Johnson has good ideas but I don't find him the most fluid author. He's got a great subject in Joseph Priestly, who helped determine the existence of oxygen and the fact that plants create an atmosphere that can sustain a flame (or the life of a mouse). Priestly was also a radical Unitarian minister who wrote treatises outlining all the magical accretions that he thought undermined a purer Christian faith, and was a bit too enthusiastic about the French Revolution (this last part got him driven out of England by a mob, and the crown).

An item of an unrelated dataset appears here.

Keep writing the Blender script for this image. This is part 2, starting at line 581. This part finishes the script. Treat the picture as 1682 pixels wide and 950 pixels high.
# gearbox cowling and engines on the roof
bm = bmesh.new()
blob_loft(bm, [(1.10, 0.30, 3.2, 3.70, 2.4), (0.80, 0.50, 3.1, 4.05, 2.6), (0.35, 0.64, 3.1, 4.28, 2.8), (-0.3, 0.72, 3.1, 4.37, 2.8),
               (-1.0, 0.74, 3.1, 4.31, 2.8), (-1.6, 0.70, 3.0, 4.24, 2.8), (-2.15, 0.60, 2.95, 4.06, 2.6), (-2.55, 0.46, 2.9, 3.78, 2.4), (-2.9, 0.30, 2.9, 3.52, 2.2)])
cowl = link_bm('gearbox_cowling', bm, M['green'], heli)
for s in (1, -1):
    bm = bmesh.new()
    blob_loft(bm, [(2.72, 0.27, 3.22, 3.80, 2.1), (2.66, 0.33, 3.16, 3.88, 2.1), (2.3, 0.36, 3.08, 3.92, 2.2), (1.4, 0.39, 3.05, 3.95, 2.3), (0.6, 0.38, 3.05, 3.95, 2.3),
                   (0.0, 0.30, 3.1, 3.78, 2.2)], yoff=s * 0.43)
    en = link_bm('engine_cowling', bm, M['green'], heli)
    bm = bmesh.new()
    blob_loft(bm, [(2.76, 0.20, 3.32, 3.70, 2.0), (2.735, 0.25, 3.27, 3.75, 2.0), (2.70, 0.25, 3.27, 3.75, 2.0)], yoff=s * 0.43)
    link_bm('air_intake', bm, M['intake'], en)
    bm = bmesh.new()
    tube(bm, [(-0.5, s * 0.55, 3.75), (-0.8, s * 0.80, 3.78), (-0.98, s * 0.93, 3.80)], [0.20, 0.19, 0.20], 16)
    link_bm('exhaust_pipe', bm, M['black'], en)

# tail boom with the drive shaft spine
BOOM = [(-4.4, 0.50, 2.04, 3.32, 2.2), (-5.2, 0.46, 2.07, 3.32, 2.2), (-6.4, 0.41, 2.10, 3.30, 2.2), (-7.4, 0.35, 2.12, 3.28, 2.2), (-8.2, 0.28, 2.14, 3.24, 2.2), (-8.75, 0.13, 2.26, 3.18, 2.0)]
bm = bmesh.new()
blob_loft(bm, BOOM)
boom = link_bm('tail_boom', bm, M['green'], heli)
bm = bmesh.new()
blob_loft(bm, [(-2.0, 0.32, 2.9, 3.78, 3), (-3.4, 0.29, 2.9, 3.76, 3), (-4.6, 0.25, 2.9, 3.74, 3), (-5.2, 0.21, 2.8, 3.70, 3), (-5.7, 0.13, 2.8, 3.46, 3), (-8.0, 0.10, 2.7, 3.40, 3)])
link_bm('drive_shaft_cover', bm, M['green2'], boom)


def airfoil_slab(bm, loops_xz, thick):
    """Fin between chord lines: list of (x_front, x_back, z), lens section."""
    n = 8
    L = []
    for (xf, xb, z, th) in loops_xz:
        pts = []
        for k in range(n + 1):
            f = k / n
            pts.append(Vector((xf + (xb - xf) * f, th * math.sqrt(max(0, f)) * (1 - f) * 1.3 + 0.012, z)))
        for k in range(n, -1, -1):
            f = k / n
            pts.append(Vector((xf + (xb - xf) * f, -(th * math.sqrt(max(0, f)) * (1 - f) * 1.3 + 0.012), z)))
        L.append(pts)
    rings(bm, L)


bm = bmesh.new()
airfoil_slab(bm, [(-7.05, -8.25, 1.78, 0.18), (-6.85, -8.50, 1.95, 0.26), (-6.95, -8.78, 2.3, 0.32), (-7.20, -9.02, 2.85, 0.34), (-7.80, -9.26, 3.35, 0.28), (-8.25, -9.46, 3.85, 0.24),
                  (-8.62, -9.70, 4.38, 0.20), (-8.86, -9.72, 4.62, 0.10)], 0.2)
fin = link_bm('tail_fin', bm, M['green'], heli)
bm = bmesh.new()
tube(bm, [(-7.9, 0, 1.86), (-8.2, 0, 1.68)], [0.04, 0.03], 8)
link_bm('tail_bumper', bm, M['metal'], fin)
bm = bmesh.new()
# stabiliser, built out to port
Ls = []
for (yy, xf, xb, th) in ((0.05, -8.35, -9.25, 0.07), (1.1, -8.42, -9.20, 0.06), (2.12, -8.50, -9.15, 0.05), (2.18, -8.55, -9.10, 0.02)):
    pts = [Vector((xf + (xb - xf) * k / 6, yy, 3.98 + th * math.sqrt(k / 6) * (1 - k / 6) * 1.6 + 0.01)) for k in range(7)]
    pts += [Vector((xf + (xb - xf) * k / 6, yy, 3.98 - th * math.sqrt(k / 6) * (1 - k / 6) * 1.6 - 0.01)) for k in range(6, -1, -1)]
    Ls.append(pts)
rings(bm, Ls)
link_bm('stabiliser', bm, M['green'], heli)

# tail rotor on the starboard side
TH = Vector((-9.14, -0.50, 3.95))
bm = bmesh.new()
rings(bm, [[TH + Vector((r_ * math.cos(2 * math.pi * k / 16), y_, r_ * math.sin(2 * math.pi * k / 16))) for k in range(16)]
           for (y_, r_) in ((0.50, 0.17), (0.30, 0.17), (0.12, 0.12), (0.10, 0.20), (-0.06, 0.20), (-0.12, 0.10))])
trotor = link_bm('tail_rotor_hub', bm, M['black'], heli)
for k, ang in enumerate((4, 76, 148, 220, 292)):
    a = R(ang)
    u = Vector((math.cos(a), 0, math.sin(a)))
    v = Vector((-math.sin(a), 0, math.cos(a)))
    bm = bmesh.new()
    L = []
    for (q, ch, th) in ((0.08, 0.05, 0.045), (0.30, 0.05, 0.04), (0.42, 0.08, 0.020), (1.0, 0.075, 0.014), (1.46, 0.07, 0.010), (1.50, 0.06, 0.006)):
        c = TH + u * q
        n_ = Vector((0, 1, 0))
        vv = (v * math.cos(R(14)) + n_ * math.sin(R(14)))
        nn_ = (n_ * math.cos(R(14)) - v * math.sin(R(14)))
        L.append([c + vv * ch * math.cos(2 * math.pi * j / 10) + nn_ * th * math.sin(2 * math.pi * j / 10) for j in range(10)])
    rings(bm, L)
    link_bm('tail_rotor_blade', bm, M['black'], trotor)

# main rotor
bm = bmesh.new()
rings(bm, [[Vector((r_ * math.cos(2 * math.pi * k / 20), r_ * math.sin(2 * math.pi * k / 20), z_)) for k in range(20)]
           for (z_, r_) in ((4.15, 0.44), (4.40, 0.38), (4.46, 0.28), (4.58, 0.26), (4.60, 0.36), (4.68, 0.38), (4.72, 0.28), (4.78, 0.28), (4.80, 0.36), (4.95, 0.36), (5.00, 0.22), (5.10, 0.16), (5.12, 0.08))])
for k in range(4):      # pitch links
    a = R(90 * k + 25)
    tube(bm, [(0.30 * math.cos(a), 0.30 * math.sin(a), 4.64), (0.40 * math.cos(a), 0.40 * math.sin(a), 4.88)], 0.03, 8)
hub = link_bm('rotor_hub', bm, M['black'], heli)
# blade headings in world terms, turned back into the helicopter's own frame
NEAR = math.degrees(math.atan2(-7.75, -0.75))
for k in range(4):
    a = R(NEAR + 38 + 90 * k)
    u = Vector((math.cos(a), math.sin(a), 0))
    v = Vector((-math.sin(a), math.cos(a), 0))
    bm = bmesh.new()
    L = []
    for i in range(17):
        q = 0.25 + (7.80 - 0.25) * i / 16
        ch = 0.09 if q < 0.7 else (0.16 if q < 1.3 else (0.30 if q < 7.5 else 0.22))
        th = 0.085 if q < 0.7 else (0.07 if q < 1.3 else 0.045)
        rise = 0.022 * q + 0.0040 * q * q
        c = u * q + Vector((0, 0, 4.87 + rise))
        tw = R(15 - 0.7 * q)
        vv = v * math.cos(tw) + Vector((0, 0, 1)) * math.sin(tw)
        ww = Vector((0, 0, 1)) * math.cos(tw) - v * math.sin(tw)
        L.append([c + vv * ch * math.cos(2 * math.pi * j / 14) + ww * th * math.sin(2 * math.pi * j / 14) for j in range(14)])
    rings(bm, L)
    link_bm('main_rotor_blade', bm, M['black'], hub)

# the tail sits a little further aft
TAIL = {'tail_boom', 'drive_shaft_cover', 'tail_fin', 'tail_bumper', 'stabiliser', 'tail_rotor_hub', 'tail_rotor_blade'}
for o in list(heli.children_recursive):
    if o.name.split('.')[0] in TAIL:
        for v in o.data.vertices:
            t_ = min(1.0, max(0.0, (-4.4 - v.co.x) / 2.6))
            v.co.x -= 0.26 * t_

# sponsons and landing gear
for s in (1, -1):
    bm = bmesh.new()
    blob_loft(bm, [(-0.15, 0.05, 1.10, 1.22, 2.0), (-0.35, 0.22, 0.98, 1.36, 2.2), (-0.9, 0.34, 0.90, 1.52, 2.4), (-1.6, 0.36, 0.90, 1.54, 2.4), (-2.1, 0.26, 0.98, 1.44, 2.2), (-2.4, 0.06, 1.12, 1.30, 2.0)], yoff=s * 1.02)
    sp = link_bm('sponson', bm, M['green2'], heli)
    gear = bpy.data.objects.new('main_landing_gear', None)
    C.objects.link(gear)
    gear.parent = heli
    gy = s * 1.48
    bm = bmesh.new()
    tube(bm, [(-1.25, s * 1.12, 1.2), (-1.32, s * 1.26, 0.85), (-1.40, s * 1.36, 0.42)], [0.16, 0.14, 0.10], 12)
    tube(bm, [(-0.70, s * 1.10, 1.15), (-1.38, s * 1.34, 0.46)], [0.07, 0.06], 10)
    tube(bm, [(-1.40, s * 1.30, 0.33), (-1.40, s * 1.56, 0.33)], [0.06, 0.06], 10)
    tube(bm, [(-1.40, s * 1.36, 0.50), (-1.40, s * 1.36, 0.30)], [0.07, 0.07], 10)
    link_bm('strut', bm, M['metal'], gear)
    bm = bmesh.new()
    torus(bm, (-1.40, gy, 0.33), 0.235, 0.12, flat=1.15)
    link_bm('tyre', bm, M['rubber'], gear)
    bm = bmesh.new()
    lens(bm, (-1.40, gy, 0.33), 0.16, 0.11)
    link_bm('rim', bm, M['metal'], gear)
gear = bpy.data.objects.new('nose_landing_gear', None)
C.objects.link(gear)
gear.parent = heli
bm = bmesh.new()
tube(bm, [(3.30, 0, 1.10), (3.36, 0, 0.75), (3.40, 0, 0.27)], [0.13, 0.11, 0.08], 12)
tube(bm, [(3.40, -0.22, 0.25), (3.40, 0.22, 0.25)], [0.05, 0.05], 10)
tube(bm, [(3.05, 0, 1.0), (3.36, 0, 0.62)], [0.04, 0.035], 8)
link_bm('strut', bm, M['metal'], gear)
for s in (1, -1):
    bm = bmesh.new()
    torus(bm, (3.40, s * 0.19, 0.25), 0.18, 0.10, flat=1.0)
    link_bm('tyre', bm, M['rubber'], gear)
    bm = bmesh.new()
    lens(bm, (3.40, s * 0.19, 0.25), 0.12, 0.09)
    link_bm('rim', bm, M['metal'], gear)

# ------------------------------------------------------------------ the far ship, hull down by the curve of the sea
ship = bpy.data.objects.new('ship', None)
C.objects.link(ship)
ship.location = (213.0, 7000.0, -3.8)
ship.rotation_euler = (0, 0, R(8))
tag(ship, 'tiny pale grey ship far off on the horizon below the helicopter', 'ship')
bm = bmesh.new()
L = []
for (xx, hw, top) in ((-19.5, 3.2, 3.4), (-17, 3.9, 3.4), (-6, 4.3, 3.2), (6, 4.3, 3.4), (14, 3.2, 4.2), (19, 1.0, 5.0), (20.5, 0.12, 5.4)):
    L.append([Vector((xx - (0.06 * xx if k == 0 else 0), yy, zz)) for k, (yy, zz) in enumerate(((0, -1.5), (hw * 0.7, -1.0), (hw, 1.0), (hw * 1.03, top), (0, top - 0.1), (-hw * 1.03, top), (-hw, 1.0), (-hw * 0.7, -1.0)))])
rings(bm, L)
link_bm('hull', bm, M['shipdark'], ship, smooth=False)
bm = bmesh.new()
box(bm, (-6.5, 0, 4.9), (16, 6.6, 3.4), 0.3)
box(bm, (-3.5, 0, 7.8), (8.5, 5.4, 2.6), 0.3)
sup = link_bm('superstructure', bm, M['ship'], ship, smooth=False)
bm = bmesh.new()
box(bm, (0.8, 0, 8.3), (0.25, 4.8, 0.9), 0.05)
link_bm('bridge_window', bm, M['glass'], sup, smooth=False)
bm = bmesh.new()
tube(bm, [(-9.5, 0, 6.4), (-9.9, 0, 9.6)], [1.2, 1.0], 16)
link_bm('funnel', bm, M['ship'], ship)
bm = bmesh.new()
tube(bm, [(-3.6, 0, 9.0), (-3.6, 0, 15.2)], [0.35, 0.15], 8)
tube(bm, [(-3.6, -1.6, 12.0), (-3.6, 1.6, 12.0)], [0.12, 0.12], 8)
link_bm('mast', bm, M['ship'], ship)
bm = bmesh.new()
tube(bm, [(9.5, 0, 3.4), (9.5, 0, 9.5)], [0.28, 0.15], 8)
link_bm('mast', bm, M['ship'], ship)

Friends with Franklin, Adams and Jefferson, creator of carbonated water -- quite a resume.

Johnson does not write a strict biography, but rather uses Priestly as a case study of how ideas and revolutions in science happen, what are the necessary frameworks and the character of inventors.

The writing feels padded out, though, with lots of "... and that would lead to a greater crisis, as we shall soon see..." as well as some goofy "meditations" on how oxygen (which Priestly is credited with discovering) was produced by plants, which then became coal, and drove the industrial revolution in England, and gave Priestly the leisure time and the rich friends to support his research! Wow! It's like oxygen discovered itself! But guess what? That was a whole chapter, instead of a footnote!

There are 100 great pages in here, but other parts of it feels like it was written as a term paper.